To be done: Can the data below be set down again exactly, line for line?

Information supplied:

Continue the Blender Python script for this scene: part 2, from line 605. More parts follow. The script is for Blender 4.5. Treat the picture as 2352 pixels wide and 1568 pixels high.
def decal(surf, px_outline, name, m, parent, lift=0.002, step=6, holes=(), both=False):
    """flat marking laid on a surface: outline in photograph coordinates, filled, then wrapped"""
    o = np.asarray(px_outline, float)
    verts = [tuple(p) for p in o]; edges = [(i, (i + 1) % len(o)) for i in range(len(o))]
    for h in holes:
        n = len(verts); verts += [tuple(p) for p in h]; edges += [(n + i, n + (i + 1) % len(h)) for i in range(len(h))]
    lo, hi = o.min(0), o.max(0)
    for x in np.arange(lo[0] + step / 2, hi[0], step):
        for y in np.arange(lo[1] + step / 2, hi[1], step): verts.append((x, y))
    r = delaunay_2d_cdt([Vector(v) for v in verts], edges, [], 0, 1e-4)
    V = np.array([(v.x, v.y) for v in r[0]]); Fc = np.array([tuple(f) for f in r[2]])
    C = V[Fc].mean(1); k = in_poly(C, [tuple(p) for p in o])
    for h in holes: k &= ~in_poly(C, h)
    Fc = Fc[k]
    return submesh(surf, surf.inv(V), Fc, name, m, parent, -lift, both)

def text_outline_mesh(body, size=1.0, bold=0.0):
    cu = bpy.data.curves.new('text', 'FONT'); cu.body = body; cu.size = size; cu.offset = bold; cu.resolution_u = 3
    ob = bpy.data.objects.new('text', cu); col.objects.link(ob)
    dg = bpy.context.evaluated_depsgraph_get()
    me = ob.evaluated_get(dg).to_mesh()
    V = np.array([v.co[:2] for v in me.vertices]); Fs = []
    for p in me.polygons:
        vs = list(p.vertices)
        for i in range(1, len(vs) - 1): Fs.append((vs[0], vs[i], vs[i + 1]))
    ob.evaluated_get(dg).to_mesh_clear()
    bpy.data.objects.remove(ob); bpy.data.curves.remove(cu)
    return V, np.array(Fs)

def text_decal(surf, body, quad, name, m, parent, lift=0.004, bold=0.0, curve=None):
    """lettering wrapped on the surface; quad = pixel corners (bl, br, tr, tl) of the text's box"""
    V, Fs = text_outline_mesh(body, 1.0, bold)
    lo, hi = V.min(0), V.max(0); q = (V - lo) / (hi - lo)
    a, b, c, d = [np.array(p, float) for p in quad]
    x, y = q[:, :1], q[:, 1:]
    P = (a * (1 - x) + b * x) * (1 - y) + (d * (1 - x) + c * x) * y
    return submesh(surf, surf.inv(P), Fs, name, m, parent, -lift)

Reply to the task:
Continue the Blender Python script for this scene: part 2, from line 605. More parts follow. The script is for Blender 4.5. Treat the picture as 2352 pixels wide and 1568 pixels high.
def decal(surf, px_outline, name, m, parent, lift=0.002, step=6, holes=(), both=False):
    """flat marking laid on a surface: outline in photograph coordinates, filled, then wrapped"""
    o = np.asarray(px_outline, float)
    verts = [tuple(p) for p in o]; edges = [(i, (i + 1) % len(o)) for i in range(len(o))]
    for h in holes:
        n = len(verts); verts += [tuple(p) for p in h]; edges += [(n + i, n + (i + 1) % len(h)) for i in range(len(h))]
    lo, hi = o.min(0), o.max(0)
    for x in np.arange(lo[0] + step / 2, hi[0], step):
        for y in np.arange(lo[1] + step / 2, hi[1], step): verts.append((x, y))
    r = delaunay_2d_cdt([Vector(v) for v in verts], edges, [], 0, 1e-4)
    V = np.array([(v.x, v.y) for v in r[0]]); Fc = np.array([tuple(f) for f in r[2]])
    C = V[Fc].mean(1); k = in_poly(C, [tuple(p) for p in o])
    for h in holes: k &= ~in_poly(C, h)
    Fc = Fc[k]
    return submesh(surf, surf.inv(V), Fc, name, m, parent, -lift, both)

def text_outline_mesh(body, size=1.0, bold=0.0):
    cu = bpy.data.curves.new('text', 'FONT'); cu.body = body; cu.size = size; cu.offset = bold; cu.resolution_u = 3
    ob = bpy.data.objects.new('text', cu); col.objects.link(ob)
    dg = bpy.context.evaluated_depsgraph_get()
    me = ob.evaluated_get(dg).to_mesh()
    V = np.array([v.co[:2] for v in me.vertices]); Fs = []
    for p in me.polygons:
        vs = list(p.vertices)
        for i in range(1, len(vs) - 1): Fs.append((vs[0], vs[i], vs[i + 1]))
    ob.evaluated_get(dg).to_mesh_clear()
    bpy.data.objects.remove(ob); bpy.data.curves.remove(cu)
    return V, np.array(Fs)

def text_decal(surf, body, quad, name, m, parent, lift=0.004, bold=0.0, curve=None):
    """lettering wrapped on the surface; quad = pixel corners (bl, br, tr, tl) of the text's box"""
    V, Fs = text_outline_mesh(body, 1.0, bold)
    lo, hi = V.min(0), V.max(0); q = (V - lo) / (hi - lo)
    a, b, c, d = [np.array(p, float) for p in quad]
    x, y = q[:, :1], q[:, 1:]
    P = (a * (1 - x) + b * x) * (1 - y) + (d * (1 - x) + c * x) * y
    return submesh(surf, surf.inv(P), Fs, name, m, parent, -lift)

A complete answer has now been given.